* [Do this]:
Write out the whole listing word for word.

BEGIN Dataset

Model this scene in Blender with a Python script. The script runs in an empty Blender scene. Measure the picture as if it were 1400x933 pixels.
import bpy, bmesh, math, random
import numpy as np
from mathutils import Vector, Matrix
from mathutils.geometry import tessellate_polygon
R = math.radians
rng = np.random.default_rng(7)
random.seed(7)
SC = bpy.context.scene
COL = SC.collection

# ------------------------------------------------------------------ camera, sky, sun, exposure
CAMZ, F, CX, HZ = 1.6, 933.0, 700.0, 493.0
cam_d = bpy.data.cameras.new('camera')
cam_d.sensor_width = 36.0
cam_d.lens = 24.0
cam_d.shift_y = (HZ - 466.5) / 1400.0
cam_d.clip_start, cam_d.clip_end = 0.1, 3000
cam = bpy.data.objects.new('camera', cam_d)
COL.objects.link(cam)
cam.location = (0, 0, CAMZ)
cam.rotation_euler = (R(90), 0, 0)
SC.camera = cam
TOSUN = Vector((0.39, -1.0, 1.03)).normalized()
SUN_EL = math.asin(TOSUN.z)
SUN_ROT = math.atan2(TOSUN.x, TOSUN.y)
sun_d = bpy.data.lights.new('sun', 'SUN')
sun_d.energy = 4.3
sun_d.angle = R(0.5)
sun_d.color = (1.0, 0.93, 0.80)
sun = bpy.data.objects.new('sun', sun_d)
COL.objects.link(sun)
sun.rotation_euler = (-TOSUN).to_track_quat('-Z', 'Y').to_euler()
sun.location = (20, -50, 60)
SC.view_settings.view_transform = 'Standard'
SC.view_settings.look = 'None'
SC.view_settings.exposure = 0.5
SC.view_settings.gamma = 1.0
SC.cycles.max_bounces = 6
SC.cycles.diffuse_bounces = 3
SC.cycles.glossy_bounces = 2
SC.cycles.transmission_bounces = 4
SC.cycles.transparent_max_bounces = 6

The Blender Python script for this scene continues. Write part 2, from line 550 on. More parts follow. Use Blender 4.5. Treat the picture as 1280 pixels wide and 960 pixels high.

END Dataset

* [Written answer]:
Model this scene in Blender with a Python script. The script runs in an empty Blender scene. Measure the picture as if it were 1400x933 pixels.
import bpy, bmesh, math, random
import numpy as np
from mathutils import Vector, Matrix
from mathutils.geometry import tessellate_polygon
R = math.radians
rng = np.random.default_rng(7)
random.seed(7)
SC = bpy.context.scene
COL = SC.collection

# ------------------------------------------------------------------ camera, sky, sun, exposure
CAMZ, F, CX, HZ = 1.6, 933.0, 700.0, 493.0
cam_d = bpy.data.cameras.new('camera')
cam_d.sensor_width = 36.0
cam_d.lens = 24.0
cam_d.shift_y = (HZ - 466.5) / 1400.0
cam_d.clip_start, cam_d.clip_end = 0.1, 3000
cam = bpy.data.objects.new('camera', cam_d)
COL.objects.link(cam)
cam.location = (0, 0, CAMZ)
cam.rotation_euler = (R(90), 0, 0)
SC.camera = cam
TOSUN = Vector((0.39, -1.0, 1.03)).normalized()
SUN_EL = math.asin(TOSUN.z)
SUN_ROT = math.atan2(TOSUN.x, TOSUN.y)
sun_d = bpy.data.lights.new('sun', 'SUN')
sun_d.energy = 4.3
sun_d.angle = R(0.5)
sun_d.color = (1.0, 0.93, 0.80)
sun = bpy.data.objects.new('sun', sun_d)
COL.objects.link(sun)
sun.rotation_euler = (-TOSUN).to_track_quat('-Z', 'Y').to_euler()
sun.location = (20, -50, 60)
SC.view_settings.view_transform = 'Standard'
SC.view_settings.look = 'None'
SC.view_settings.exposure = 0.5
SC.view_settings.gamma = 1.0
SC.cycles.max_bounces = 6
SC.cycles.diffuse_bounces = 3
SC.cycles.glossy_bounces = 2
SC.cycles.transmission_bounces = 4
SC.cycles.transparent_max_bounces = 6

The Blender Python script for this scene continues. Write part 2, from line 550 on. More parts follow. Use Blender 4.5. Treat the picture as 1280 pixels wide and 960 pixels high.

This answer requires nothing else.